It isn’t the Paris 2024 Olympics and I’m not Katie Ledecky. But I can dive off my dock into Copake Lake. The water is still cold and I’ll freeze for a few seconds, then will be absorbed in its wet embrace.
Until a few years ago, I used to stand at the edge, unable to enter the water—pools, lakes, forget about the ocean. I perched helplessly.
Was I afraid of the cold? Of the shock to my body? What made me stand there like Jimmy Stewart in Vertigo? I love to swim. I’m a strong swimmer. The fear was powerful, paralyzing—until finally, after much fanfare, I slowly waded into the water like the gallows. And it was all right, it really was—but preceded by so much angst.
So I created a mantra to save myself. It couldn’t be more primal: one-two-three. I know. Not a stretch. (But I don’t tell anyone.) Sometimes I extend it. One, two, two and a half, two and three quarters—but when I say the word three—that’s it, no excuse, hesitation. I must fling my body into the waiting body of water.
Mantras have spiritual and psychological power. Their repetition focuses the mind, promotes concentration. Now that I have my mantra, I can avoid entering the agonizing state of stuckness, the limbo before moving forward. I wrote this poem some years ago:
Is it Terror’s dare that forces her
On the stage, the phobic addicted
To staring down the high diving board
She balances on the edge about to plummet.

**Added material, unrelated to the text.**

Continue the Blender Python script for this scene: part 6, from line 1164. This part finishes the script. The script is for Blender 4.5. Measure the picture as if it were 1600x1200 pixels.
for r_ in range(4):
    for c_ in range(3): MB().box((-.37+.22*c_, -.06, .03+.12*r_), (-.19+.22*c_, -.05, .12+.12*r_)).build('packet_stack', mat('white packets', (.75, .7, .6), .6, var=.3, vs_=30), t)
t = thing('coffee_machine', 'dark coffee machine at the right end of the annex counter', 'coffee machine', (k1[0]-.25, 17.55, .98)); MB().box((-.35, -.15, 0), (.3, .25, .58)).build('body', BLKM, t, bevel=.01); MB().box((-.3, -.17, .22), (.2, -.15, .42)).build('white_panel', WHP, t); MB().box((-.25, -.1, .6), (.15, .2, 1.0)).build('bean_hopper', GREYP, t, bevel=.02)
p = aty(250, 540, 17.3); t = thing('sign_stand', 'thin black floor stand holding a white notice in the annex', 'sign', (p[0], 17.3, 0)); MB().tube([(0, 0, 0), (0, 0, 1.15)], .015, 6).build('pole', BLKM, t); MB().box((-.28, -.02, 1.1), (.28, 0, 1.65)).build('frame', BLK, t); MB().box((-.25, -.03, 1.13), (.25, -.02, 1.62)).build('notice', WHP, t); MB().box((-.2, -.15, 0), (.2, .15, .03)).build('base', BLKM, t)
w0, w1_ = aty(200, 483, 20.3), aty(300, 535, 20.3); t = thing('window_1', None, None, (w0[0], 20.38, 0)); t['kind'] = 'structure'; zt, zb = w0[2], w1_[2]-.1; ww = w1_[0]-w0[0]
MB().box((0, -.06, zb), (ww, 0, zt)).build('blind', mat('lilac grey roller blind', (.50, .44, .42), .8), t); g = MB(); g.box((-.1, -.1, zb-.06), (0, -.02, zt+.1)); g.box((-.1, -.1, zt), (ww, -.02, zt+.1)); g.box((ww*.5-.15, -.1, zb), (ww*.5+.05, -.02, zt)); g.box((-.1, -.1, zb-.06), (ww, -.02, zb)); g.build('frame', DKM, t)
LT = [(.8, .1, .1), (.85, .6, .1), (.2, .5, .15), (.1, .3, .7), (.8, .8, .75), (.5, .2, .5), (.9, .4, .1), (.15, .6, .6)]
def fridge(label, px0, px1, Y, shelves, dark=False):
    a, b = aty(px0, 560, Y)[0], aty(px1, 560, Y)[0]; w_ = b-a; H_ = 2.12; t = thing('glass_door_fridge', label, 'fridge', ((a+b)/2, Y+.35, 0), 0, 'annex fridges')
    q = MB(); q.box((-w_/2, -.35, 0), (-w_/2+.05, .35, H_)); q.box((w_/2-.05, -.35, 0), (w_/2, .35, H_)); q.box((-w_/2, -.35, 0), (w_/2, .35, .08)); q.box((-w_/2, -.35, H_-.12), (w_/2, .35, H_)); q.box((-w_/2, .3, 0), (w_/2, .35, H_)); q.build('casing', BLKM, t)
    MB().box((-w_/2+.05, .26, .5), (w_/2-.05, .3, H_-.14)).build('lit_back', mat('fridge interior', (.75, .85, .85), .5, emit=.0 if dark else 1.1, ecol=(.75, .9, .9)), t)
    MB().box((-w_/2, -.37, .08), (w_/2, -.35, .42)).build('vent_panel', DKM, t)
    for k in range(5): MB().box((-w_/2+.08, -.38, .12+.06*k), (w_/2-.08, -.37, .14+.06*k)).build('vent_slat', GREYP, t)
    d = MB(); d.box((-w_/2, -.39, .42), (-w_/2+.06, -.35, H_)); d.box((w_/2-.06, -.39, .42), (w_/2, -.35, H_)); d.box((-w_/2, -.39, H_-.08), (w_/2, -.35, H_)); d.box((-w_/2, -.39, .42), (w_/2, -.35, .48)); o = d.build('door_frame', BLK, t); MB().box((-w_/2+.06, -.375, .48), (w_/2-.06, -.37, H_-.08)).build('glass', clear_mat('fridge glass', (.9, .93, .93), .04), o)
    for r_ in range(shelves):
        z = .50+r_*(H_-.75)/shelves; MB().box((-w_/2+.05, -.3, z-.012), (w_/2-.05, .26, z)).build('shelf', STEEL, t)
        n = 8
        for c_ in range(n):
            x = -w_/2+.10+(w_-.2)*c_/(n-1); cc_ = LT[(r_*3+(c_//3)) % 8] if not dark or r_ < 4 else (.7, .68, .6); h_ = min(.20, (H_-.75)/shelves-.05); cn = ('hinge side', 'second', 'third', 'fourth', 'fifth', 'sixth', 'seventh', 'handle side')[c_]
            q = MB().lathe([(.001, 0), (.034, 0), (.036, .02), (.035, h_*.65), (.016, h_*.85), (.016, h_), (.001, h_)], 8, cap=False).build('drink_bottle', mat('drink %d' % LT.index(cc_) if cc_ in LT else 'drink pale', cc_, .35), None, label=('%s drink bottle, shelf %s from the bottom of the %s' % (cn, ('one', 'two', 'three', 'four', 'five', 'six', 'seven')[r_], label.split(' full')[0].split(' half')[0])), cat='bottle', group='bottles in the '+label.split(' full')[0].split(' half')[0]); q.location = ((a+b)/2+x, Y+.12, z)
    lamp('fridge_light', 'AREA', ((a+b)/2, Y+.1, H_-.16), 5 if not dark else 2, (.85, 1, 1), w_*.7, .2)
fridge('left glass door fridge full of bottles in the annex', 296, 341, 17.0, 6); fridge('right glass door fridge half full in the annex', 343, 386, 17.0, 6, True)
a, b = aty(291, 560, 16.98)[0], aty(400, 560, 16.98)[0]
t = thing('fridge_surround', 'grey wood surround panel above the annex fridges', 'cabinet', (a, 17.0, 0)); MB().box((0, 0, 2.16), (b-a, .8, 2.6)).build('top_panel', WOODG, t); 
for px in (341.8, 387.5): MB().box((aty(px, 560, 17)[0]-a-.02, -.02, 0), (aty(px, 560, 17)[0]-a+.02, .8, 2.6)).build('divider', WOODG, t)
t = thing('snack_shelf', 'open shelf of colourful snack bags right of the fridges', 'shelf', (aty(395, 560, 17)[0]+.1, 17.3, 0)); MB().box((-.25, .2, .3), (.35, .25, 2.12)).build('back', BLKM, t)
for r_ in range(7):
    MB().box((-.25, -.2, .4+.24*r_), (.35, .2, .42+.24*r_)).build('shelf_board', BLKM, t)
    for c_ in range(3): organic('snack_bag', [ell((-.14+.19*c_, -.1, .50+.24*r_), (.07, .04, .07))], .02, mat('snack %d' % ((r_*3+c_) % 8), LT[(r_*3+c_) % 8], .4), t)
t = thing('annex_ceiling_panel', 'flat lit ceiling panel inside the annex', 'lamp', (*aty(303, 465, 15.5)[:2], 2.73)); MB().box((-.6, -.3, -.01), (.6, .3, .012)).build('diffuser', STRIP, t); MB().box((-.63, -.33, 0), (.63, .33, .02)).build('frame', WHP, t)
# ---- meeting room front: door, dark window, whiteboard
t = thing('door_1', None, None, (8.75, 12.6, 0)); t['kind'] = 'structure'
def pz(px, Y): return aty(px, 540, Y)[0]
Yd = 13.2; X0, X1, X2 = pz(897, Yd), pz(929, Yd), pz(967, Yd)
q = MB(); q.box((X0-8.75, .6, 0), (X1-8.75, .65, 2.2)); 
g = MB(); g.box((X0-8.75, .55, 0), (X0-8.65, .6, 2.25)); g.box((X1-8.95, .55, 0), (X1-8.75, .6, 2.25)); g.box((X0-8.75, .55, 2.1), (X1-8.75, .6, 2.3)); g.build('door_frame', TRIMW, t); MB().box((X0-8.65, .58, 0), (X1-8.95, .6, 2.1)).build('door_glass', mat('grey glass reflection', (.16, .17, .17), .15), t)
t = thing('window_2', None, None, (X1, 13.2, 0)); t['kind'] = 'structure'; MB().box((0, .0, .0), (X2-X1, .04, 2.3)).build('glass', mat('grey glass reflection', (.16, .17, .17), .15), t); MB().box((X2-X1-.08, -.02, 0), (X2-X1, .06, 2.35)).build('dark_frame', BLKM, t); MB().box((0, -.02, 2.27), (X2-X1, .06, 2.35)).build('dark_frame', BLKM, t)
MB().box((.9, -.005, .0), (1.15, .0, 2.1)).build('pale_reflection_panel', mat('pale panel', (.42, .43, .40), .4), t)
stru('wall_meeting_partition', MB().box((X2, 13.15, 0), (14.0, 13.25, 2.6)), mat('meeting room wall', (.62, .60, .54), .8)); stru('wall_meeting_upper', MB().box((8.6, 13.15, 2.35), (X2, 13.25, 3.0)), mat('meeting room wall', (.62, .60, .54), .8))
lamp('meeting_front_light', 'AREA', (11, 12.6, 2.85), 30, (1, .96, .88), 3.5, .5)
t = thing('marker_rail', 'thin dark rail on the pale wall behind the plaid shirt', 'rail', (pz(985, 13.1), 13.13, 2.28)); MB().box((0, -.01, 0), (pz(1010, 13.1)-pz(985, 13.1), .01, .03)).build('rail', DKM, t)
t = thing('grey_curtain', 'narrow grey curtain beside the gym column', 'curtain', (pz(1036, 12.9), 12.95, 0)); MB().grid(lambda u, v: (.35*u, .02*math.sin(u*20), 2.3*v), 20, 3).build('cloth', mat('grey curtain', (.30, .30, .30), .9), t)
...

Once her father cast her into the sea
Of brine, broken oyster shells…
She smiles at the audience, her mouth
A worm pinned to her face with toothpicks.
She picks up the bow to warm her instrument
It is the familiar sound. She sighs.
The audience dissolves into blue light
Her fingers are hungry gulls circling
Plucking the strings as if they were fish
She jackknifes through years of scales
And yes, the violinist is wet.
One-two-three. It cured me. The liminal space between dry land and wet eliminated or at least, radically shortened. I must go into the water, no matter what. There is no choice. My body lifts off from the dock and turns a crooked C, corkscrewing into the water. Yes, the violinist is wet!
This is what I’ve waited for all day. To give myself over to my lake, glory in the release of my breath like a huge sigh. A natural, non-thinking exhalation. Breath, body, and water are one. There is movement. There is buoyancy. I am an amphibious creature. How we all began. I swim in gratitude.